Kenneth Charles Loach was born in Nuneaton, an industrial town, of 60-70,000 people, may of whom were miners or ex-miners or skilled workers in big factories, like his own family. “My dad was an electrician, and he was a very bright man,” Loach recalls.

“When he was 11, he passed the exam to go to Grammar school, which was a bit thing back in 1920 or so, but he was one of ten children and his mother said she couldn’t afford the uniform so he never went.

“A boy in the same class went on to be a headmaster and my Dad became an electrician and I think he carried that with him all his life. “His son doing law at Oxford was as good as it got for him.”

It was at at University that Loach’s social conscience began to develop, when he saw the huge “sense of entitlement” that was rampant amongst people who behaved as if they knew they were destined to rule the world.

“That is when I really became aware of the disparity in society and then when I left and joined the BBC, I met film and television programme makers and writers, we learned as we worked really, exploring different issues and the importance of politics became apparent and that was in the mid-1960s which was a very political time.”

It was at this period that Ken met Jim Allen, a Mancunian Marxist who taught Loach about Ireland.

“We did a series called Days of Hope which was about the labour movement in the early part of the century in which there is a scene where a young soldier in the First World War called Ben Matthews who thought he was going to be sent to fight in Belgium or France but he is actually sent to Ireland instead,” Loach recalls.

Ros Cranston writing in the BFI website argues that:

“When Ben is in Ireland, he and his fellow soldiers taunt an Irish serving girl to sing "one of your rebel songs." She overcomes her intimidation through the songs, and the men are quietened and listen with respect.
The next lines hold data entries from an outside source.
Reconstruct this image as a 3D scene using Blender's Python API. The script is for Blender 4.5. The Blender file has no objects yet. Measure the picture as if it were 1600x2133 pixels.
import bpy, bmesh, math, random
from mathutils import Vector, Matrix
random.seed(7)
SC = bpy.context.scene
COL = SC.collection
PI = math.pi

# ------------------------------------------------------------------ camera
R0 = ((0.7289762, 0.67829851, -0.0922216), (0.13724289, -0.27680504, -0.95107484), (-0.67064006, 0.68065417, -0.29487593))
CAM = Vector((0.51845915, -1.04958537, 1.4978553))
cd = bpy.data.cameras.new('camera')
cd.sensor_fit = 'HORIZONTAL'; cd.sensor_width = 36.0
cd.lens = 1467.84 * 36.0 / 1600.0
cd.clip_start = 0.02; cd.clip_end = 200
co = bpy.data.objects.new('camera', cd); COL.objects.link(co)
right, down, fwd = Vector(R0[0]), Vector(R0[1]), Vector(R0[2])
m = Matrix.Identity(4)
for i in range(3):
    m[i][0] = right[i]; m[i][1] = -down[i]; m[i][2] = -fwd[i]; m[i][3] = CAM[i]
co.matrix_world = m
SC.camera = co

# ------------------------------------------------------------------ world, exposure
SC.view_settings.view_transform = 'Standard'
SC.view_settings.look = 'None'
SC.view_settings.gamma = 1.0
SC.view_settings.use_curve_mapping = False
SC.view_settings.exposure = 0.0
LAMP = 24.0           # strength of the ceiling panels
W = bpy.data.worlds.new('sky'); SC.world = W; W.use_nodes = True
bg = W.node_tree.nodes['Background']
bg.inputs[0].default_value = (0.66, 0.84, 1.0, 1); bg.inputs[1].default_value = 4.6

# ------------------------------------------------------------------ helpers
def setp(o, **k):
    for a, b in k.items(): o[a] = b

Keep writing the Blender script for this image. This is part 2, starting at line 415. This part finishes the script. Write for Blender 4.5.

Loach shows two opposing groups come together, in a spirit of working-class unity which overcomes the hostility instilled in the soldiers during their training.”

Loach has said that control from above is rampant in television, a medium which Loach believes is not only killing creativity but which is also utterly biased according to Loach. All you have to do is to turn on the Today programme in the morning and you will get examples of bias, he says.

“Just a couple of days go when the alleged Syrian chemical attack took took place,  Dianne Abott was on and she said she wanted to go to the United Nations but the BBC said the Russians wouldn’t allow a motion to be passed that would be critical of it and Syria, and she had to deal with that.

“Half an hour later, an Israeli politician was interviewed where he said that Israel wouldn’t allow the United Nations to investigate their shootings in Gaza. But that wasn’t mentioned and yet it was an identical situation. The authority of the United Nations was used against a Labour spokesperson, but left out completely of the other interview.”

Loach has long had an interest in the Middle East and a harsh critic of the actions of the Israeli government. 

In 2009, he said that “nothing has been a greater instigator of antisemitism than the self-proclaimed Jewish state itself.”

Given the recent March to Return killings, he contends that Israel does what it does because “we” ie Britain and the United States allow it.

“The US is more powerful than we are but the EU also allows it through trade deals.

“What is happening in Israel is clearly in breach of international law –  clearly they kill Palestinians with impunity, they steal land with impunity and it has been going on more or less for the last 70 years.

“International law is held in contempt by Israel, the United Nations is is held in contempt and we have an arms trade with them the same way we have an arms trade with Saudi Arabia to provide them with weapons to do untold things in Yemen. You can’t criticise one with criticising the other.

“But Israel is unique in a ridiculous way. They even enter the Eurovision Song Contest and they play in European football competitions despite shooting young Palestinian footballers in the feet. And Israel isn’t even in Europe! There is no way FIFA should let it be part of its competitions as long as they prevent Palestinians from playing.”

It’s fair to say that Ken Loach and his films have rarely been described as “upbeat” but he does see hope in the rise of Jeremy Corbyn as leader of the Labour Party in Britain. There definitely is an opportunity for Labour as never before, he believes.

“The door is ajar,” he affirms. “it depends on how well Labour organises; it depends on the leadership it shows, both Corbyn and John McDonald, who I believe are people of integrity, decency and principle and they have the makings of a real transformation of our society,” says Loach.

“However, there are many people operating against them, both amongst the remnants of the Blairites against them as well as the massed ranks of the press and the broadcast media as well as big business. It’s a tough gig,” he says.

Loach is coy as to whether we might see another film from him. We can only hope.